Many of the attacks on the performance come from writers who appear to be well-versed in this kind of critique. They are eager to begin stripping away those layers, to reveal the hidden significance, usually connected to civil rights, behind every sign however innocuous at first glance--every turn of phrase, every gesture, every giant teddy bear, every extended tongue. Miley Cyrus was treated to a big helping of this, with some writers tying her to the history of slavery (recounted at great length) and calling her performance a "minstrel show" (Vulture).

Watching the performance, I myself noticed that the designers of the performance had clearly chosen black women to be the background dancers, so I don’t mean to say that these writers have no point, only that beyond the obvious fact of the race of the dancers, the rest isn’t immediately clear. And if it takes that much intellectual labor to show how bigoted something is, then one thing it isn’t is blatant. It appears to me that in the application of their interpretive techniques these authors are fueled from the start by their favorite moralizing on civil rights issues and have no inclination to apply the brakes on corners as the uncertainty of textual interpretation should encourage. It's all adamant outrage, with each writer seeming to try to find worse terms of condemnation than the last. 
 
Perhaps then, this blog is a post-structuralist critique of post-structuralist critiques.

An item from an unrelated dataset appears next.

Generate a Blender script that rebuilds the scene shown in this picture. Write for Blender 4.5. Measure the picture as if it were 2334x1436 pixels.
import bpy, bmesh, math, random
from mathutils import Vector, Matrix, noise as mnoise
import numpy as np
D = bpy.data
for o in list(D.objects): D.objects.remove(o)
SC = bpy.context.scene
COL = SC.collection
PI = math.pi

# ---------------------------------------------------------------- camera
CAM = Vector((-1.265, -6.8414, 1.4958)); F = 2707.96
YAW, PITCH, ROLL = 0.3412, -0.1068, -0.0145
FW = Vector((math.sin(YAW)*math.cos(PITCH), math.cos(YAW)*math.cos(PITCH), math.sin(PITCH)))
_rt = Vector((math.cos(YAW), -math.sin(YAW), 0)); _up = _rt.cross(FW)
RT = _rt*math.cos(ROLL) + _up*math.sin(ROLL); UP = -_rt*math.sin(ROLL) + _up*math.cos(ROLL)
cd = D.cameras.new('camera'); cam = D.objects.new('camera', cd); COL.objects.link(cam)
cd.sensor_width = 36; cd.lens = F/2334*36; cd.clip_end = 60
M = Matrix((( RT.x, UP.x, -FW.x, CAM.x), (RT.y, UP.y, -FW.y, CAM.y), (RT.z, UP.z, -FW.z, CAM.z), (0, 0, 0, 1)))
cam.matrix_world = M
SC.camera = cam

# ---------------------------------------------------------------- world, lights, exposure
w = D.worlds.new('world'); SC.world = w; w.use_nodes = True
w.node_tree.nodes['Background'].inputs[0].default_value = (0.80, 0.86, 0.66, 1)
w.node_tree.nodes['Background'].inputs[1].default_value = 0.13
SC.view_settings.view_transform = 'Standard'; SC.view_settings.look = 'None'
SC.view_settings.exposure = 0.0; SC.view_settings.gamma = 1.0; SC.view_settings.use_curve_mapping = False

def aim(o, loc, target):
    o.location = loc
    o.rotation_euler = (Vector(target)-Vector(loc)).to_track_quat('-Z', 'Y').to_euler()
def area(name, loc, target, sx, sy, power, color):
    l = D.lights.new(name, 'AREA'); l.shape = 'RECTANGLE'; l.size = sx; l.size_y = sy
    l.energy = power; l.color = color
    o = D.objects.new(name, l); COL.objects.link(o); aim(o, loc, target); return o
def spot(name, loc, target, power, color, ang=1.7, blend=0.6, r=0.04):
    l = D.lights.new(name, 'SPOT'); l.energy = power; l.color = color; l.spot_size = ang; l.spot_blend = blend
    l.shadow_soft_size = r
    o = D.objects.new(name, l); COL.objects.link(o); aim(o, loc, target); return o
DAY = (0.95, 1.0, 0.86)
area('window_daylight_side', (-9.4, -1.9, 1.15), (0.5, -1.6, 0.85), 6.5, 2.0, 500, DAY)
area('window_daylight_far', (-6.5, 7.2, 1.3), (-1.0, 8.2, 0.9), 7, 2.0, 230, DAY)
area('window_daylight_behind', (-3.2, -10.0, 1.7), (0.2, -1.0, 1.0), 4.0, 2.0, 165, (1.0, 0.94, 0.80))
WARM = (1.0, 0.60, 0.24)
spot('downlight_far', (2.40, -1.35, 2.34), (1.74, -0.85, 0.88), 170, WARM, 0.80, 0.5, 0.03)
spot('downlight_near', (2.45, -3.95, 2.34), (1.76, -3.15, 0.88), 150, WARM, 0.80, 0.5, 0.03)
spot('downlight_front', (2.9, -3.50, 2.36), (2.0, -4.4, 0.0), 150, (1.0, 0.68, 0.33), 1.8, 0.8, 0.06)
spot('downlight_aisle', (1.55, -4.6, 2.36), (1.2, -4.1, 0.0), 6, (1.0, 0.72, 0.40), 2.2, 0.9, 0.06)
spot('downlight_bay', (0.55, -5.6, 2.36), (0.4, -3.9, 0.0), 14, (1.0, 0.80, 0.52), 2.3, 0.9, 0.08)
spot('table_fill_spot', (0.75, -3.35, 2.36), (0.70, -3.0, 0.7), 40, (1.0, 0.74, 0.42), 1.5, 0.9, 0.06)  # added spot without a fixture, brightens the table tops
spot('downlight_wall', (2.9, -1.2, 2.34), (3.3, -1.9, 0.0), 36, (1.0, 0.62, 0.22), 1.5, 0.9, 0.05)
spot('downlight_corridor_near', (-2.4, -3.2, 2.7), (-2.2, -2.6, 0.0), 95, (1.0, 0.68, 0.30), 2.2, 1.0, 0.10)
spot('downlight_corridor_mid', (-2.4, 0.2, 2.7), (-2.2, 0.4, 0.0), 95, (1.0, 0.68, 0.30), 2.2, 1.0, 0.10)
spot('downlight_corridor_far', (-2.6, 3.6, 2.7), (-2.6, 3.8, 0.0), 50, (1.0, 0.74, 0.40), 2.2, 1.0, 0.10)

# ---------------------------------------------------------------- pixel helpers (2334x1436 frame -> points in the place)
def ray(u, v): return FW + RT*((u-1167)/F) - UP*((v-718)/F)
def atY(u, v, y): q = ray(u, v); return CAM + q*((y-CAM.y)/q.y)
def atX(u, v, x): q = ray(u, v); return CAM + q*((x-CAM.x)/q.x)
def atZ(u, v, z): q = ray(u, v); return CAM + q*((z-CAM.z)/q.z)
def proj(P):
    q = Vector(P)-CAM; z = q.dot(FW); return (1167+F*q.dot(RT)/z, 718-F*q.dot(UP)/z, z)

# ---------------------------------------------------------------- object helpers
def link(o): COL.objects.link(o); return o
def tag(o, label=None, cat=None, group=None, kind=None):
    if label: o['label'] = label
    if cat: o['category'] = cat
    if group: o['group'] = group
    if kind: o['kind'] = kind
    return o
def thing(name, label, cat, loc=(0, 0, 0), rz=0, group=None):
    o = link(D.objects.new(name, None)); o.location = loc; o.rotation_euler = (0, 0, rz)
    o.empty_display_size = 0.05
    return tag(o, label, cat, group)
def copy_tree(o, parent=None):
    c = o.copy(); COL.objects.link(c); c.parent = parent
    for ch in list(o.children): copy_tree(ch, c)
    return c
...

Having said that, it is too lenient to suggest that Miley Cyrus and/or whoever designed the performance, bears no responsibility for whatever sexist or racist effluvium culture and history have deposited, through them, as knowing or unknowing actors, into their performance. In the post-modern world, most of us are aware that words and images speak more than they appear to at first glance, and this is doubly true for anyone marketing to the masses. Backup dancers are not just backup dancers--how they dance, how they are treated, how they are dressed, their race, their physique, and so on all speak an infinity of meanings, as the performance's critics point out knowledgeably if also somewhat overwroughtly. When I saw the performance, I thought, “Someone should have known better.”

However, they frequently don’t.

In short, while I wish that the teams of people designing the performance had been more color blind, I also wish the professional bloggers who took up the fight against its latent and manifest racial stereotyping had rejected the urge to jump to hyperbole and had instead made the same strokes with more restraint and fidelity to the philosophical foundations of their trade.